Y no hay nada que pueda hacerse cuando las personas y las palabras se ponen de acuerdo y deciden vivir su propia vida.
El hotel no tiene lavandería. Las rubias de la recepción sonríen. Un par de rusos consultados dicen que sí hay. Al parecer es para allá, cruzando la autopista que corre al ras, con tres carriles de ida y vuelta. Allá es enfrente y atrás de una sucesión interminable de edificios de veinte pisos similares en colores pálidos y estilo moscovita.
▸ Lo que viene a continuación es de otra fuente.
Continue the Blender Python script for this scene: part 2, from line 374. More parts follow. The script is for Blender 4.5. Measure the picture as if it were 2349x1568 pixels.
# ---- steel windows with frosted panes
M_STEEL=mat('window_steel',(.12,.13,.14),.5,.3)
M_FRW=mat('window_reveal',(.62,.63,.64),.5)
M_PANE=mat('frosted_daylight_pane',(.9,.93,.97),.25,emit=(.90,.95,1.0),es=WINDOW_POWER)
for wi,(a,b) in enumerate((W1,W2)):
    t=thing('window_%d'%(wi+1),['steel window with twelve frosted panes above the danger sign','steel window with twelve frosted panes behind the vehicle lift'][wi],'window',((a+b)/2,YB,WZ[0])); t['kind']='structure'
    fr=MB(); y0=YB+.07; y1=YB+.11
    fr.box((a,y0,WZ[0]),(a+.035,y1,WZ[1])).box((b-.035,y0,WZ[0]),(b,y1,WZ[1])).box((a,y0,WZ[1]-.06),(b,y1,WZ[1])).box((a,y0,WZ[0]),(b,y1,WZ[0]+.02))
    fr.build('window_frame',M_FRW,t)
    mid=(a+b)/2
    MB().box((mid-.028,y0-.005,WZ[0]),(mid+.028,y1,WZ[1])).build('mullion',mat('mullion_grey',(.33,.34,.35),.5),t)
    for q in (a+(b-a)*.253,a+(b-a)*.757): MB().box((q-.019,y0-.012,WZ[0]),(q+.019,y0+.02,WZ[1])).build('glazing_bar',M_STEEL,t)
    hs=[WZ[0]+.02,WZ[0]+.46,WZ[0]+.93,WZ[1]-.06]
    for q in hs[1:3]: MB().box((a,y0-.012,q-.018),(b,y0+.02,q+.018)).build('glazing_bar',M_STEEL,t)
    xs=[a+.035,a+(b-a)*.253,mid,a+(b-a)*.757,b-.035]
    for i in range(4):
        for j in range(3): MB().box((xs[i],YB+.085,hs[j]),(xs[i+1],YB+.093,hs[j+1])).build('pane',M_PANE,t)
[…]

Funcionales, eficaces, productivos, sin balcones, sin macetas, sin flores. Rectángulos alzados, aglomerados, encadenados, tendidos hasta donde baja el sol. Las rubias de la recepción vuelven a sonreír. Ni con el traductor de Google nos entendemos. Vemos mañana temprano, dice el vasco Urtasun. Nos desalienta porque le atrae más la comida preparada, los fiambres , los quesos y el vodka del mercadito Gourmet. Y allá vamos, a cenar. La p...pienso, voy a engordar.